Problem details
How many lines in the listing below include the word "wide"? Reply with the count alone.

(Records with scene code)

□ □ □ □

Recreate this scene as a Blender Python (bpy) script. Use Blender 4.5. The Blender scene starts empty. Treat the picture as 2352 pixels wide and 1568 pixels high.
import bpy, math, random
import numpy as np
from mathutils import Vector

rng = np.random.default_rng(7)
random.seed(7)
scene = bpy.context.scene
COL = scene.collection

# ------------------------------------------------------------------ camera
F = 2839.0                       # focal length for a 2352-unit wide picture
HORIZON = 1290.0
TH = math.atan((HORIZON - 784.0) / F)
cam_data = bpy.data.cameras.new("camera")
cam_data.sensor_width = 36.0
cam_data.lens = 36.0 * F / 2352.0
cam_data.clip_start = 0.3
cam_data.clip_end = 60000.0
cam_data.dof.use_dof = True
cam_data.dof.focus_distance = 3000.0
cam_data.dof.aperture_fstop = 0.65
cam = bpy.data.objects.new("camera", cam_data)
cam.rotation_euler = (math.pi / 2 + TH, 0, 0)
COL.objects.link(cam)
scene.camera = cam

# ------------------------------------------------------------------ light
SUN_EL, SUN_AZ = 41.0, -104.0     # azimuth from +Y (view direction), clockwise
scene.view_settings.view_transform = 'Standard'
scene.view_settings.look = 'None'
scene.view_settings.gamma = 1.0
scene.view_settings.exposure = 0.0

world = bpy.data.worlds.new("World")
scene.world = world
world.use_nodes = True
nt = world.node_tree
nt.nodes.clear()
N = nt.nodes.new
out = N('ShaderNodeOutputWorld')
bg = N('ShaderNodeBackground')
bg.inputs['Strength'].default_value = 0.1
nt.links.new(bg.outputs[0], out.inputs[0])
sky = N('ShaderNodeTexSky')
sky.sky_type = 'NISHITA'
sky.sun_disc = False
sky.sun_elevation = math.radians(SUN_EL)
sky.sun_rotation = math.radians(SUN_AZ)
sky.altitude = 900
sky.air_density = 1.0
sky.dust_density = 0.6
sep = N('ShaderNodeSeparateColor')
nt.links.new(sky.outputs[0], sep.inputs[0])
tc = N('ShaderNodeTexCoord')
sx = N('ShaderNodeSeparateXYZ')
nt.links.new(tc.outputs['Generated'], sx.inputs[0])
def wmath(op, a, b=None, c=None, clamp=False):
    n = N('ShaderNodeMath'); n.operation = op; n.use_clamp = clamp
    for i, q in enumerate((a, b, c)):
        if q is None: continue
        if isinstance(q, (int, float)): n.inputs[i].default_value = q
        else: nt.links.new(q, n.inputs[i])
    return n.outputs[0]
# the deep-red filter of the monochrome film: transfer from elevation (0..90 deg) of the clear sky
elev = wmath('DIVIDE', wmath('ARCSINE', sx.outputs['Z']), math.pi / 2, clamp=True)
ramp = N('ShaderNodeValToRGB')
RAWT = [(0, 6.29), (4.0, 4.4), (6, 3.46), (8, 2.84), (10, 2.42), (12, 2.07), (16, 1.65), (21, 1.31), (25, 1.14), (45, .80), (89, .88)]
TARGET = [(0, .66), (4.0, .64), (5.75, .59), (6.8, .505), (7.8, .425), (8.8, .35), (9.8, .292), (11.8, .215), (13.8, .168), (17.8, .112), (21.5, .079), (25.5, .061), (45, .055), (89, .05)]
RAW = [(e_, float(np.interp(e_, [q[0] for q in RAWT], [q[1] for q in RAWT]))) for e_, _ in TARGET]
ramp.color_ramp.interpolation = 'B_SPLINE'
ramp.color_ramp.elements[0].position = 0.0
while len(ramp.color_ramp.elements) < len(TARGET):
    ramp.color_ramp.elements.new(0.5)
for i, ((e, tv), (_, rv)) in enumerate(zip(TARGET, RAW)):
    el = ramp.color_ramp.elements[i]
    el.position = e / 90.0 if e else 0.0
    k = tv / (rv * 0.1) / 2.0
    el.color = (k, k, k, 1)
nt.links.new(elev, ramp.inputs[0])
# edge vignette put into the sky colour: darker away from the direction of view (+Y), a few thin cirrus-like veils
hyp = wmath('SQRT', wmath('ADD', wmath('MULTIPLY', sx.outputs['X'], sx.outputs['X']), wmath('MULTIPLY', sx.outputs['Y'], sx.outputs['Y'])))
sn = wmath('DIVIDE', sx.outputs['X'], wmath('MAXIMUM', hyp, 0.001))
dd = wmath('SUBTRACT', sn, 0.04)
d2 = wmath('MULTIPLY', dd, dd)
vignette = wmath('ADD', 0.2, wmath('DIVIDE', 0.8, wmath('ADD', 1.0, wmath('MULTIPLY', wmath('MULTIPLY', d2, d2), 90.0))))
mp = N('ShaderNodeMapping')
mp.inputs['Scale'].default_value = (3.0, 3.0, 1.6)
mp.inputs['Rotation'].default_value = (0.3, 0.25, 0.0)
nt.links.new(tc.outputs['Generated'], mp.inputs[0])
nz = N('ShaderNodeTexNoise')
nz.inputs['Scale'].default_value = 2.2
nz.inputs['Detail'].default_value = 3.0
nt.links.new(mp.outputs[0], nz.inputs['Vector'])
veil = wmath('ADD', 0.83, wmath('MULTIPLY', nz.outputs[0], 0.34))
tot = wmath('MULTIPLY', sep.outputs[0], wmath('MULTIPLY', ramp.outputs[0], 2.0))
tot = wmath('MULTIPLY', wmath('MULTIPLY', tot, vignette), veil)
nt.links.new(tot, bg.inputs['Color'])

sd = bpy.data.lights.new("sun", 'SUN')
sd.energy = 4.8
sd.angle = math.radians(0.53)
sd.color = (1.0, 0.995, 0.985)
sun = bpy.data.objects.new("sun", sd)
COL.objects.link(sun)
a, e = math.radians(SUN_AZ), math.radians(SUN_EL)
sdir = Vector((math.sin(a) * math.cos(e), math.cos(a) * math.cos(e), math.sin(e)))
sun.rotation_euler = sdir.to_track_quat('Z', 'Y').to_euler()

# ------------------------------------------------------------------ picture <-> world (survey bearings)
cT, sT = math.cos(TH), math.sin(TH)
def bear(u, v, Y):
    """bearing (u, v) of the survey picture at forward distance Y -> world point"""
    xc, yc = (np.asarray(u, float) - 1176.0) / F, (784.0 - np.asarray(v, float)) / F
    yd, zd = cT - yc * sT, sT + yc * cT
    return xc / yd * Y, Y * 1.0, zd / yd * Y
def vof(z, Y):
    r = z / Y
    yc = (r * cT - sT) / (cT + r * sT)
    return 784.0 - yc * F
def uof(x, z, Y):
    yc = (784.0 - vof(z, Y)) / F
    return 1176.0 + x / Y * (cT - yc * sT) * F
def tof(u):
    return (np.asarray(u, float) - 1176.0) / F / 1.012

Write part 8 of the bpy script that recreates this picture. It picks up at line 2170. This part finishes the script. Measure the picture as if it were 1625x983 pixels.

□ □ □ □

Worked answer
2